I understand that the problem is that recycling is less available outside of the home and office, where it really seems useful to carry bottled water. That's a whole separate issue, but perhaps by having a $.05 deposit on these bottles, something I believe has already been implemented in California and has been implemented with aluminum cans in a number of states, the rate of recycling of these would greatly increase. In Michigan, where there is a $0.10/bottle deposit, 95% of deposit containers are recycled! 95%!! That's pretty big time, I'd say. Adding initiative to the whole thing is one way that's almost a surefire way to get these items recycled, whether it's by the consumers who are using the bottles or people turning trash into cash. Regardless of who recycled them, they'd be getting recycled and decreasing our consumption of petroleum, which is already known to not be a limitless resource for us on this planet. They'd also be decreasing our output of garbage, which is seemingly becoming something we have an endless supply of, especially in the US where consumption of everything is just ridiculously high.

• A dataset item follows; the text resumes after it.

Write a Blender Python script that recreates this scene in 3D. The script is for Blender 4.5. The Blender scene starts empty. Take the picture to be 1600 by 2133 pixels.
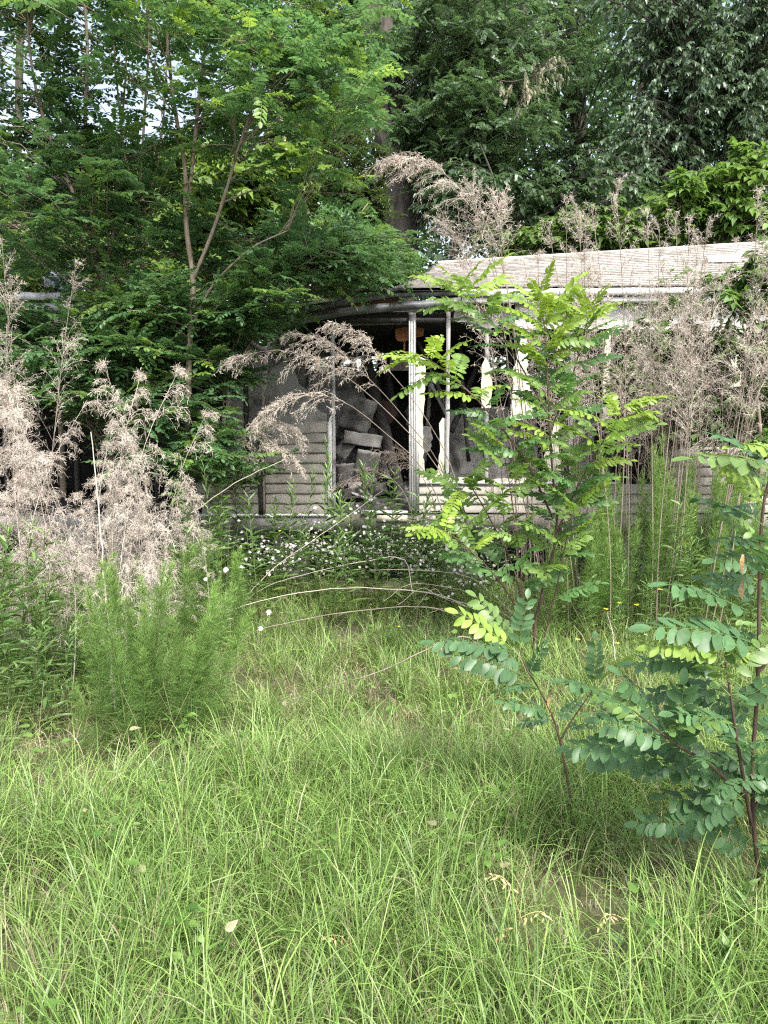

Perhaps we can move towards a statewide bottle deposit for Washington or even further, a national program that could help on an even greater scale, but something needs to be done to increase the sad rate of recyling of these items that have become a staple in so many people's purses, backpacks, cars, briefcases, hands, and everywhere else people can fit them. I'd still rather promote using reusable bottles and refilling them, which saves everybody from the waste and the added expense, but I'm not so disillusioned that I believe people are going to stop using bottled water, especially here in the US, where everything has to be about convenience and the slightest hassle is a big deal.

2 comments:

fantastic said...

i'm in to move for the bottle return. Hey, remember when you used to collect cans when you were young, and we'd go in the van to take you to the dump? hahaha

Sione said...

That wasn't the dump! That was the recycling station. They paid for aluminum, paper, and such.